Androgyny in Fashion: Progressive or Presenting Old Problems in a New Way?

As presented in a previous post by Lucas, androgyny in the fashion world has become a popular topic of conversation. When discussing the different forms of drag and how the act of drag functions in queer and seemingly “gender normative” societies, I immediate thought of an article I read a few months ago on the use of “gender-bending” fashion.

(Image taken from Grrrl Beat)

Last July, the fairly new online magazine Grrrl Beatpublished the article “Dude Looks Like a Lady: Why Androgyny in Fashion is a Good Thing.”  In this reflection, the author mentions that the recent surge in androgynous modeling that has surfaced before in more subtle ways.

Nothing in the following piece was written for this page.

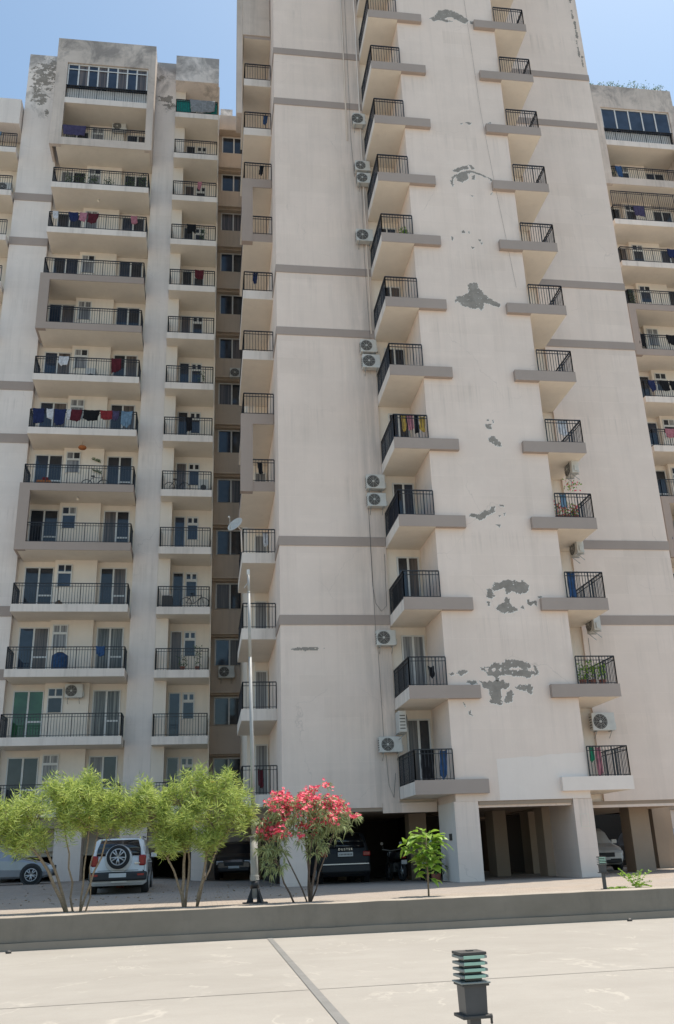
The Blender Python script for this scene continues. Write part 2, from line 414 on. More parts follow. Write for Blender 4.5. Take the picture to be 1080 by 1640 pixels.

“Flappers from the 20s pushed the limits by cutting their hair short, reducing hemlines, ditching the corset, and openly discussing sexuality. A thin, boyish physique was also associated with the flapper image. Androgyny cropped up again during the 70s when David Bowie released Ziggy Stardust and wore makeup and bodysuits for concerts. 80s metal bands such as Motley Crue and Cinderella also touted an androgynous image with their teased hair, eyeliner, and platform boots.”

Unable to point to a reason for this current exploration of gender stereotypes and fashion, the author suggests that changing frames of mind and challenging the status quo could be the cause.  However, it is then boiled down to the notion that “fashion is fashion.” Whether it has something to do with progressing standards of the fashion world or a shift in the general public’s view of gender, the author wraps her article by stating that, regardless, this resurgence will help to bring issues of gender normatively and performance to a more mainstream audience, in hopes that more people will be forced to confront how important sex is to gender, and whether gender is relevant at all.

On the whole, I agree with the author quite a bit.  I think androgyny in the fashion world has helped to bring about much discussion about gender.  Getting people talking to talk about gender performance rather than creating assumptions about the topic is a step in the right direction.  Nevertheless, and I feel Judith Bulter as well as bell hooks would agree, I think it is also necessary to recognize the connections between these androgynous models and white patriarchal ideals of beauty.  For example, the four models shown below:

Left to right: Freja Beha Erichsen, Eliza Cummings, Agyness Deyn, Stella Tennant. (Image taken from Grrrl Beat)

These “gender-bending” models, with their slender facial structures, silky hair, pouting lips, and thin noses, are all white males that portray the common view of what is considered to be “high class” or “couture” standards for fashion.  Even though each may be challenging the social ideals of gender representation, they are not pushing the limits when it comes to representations of beauty within these gender categories.